DATA SECTION:
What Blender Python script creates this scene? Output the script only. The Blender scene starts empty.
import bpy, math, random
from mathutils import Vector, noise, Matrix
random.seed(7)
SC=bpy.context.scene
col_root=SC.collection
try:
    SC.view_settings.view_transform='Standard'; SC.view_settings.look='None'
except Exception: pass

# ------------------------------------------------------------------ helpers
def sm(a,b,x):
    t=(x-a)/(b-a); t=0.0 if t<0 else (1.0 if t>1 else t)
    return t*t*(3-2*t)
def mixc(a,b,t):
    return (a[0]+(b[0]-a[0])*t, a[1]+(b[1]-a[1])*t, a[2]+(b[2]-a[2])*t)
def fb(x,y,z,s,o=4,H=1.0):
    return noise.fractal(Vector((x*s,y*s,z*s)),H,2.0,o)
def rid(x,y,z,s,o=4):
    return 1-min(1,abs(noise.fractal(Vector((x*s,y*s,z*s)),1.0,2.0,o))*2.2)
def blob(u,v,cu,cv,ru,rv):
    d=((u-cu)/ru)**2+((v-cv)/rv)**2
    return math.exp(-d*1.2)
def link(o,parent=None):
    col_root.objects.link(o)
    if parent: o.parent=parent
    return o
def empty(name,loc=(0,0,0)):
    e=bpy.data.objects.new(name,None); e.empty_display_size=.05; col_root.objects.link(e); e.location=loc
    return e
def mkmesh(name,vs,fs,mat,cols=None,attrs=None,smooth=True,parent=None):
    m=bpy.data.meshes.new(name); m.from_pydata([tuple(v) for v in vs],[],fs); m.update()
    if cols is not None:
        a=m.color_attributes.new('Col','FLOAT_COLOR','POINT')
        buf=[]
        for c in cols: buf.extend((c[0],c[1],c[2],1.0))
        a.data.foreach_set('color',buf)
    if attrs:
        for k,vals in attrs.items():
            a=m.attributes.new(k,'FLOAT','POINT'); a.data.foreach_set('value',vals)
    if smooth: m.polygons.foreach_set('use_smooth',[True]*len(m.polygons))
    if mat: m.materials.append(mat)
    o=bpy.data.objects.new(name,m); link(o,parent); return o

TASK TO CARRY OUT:
Repeat, word for word, the lines from the opening of the material through the line containing "except Exception: pass".

SOLUTION:
What Blender Python script creates this scene? Output the script only. The Blender scene starts empty.
import bpy, math, random
from mathutils import Vector, noise, Matrix
random.seed(7)
SC=bpy.context.scene
col_root=SC.collection
try:
    SC.view_settings.view_transform='Standard'; SC.view_settings.look='None'
except Exception: pass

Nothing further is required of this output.